### DATA SUPPLIED

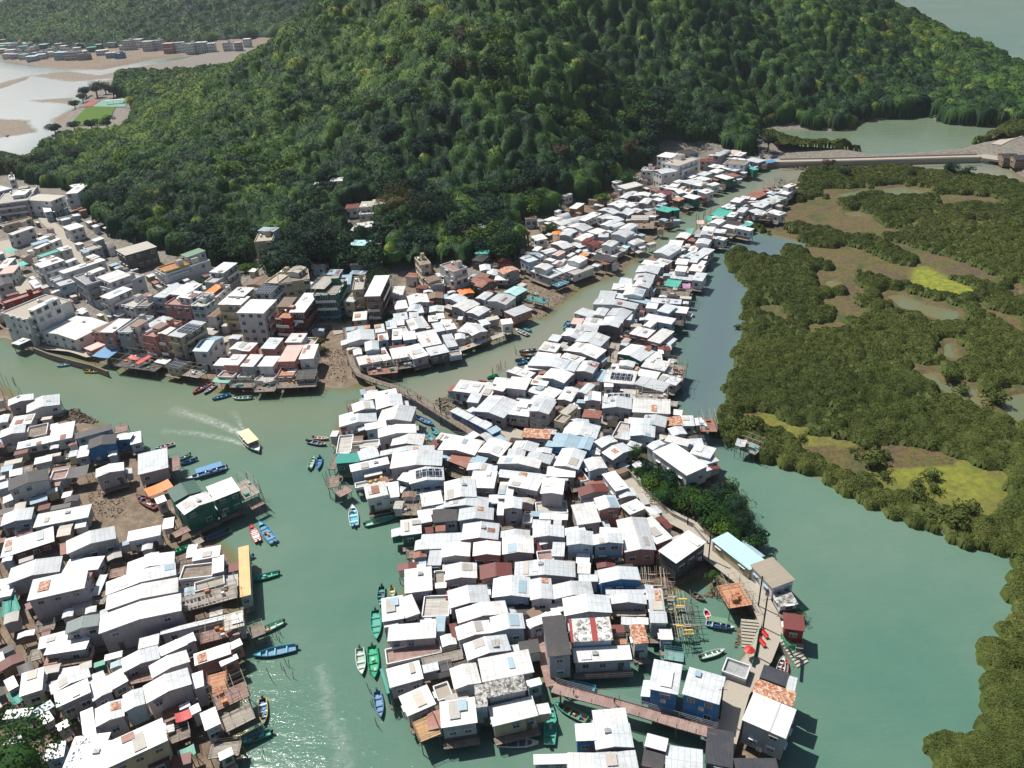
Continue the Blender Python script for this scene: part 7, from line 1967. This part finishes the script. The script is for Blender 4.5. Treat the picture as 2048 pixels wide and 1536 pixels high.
--
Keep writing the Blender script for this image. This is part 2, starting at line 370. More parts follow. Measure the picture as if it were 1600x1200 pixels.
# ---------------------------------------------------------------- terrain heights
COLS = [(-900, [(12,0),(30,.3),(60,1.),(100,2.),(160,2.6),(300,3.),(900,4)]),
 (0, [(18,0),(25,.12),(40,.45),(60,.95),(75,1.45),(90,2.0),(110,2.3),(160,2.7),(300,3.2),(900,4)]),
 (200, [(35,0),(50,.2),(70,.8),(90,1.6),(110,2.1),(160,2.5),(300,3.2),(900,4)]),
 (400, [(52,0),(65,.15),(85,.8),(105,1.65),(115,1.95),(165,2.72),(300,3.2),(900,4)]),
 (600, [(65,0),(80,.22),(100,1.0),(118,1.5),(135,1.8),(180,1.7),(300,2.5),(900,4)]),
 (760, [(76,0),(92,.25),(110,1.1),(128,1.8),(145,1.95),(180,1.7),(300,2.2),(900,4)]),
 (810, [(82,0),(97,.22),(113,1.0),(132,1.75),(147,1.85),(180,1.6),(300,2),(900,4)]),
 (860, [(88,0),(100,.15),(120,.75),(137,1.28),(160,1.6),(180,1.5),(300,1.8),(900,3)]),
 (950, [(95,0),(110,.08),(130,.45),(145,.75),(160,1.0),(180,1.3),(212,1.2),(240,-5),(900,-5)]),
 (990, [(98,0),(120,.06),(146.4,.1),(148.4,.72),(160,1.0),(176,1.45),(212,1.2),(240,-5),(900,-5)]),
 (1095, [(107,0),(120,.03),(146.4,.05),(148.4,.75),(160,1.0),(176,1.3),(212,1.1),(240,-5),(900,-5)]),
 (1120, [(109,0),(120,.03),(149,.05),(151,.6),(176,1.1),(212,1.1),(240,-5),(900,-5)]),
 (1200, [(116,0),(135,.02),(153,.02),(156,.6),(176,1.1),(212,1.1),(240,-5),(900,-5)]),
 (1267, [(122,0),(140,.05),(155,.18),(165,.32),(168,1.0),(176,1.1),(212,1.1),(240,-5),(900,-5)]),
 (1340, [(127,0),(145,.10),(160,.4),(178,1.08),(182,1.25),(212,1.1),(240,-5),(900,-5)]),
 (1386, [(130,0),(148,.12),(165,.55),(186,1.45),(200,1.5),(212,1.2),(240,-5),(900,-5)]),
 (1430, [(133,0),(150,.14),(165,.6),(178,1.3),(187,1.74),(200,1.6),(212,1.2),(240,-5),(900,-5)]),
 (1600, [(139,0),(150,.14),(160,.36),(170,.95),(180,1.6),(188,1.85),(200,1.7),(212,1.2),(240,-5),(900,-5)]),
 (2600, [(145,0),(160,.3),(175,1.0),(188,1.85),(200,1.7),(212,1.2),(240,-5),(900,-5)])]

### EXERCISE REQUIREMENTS
Search the listing for the string "this". Copy each line where it turns up.

### TASK OUTPUT
Continue the Blender Python script for this scene: part 7, from line 1967. This part finishes the script. The script is for Blender 4.5. Treat the picture as 2048 pixels wide and 1536 pixels high.
Keep writing the Blender script for this image. This is part 2, starting at line 370. More parts follow. Measure the picture as if it were 1600x1200 pixels.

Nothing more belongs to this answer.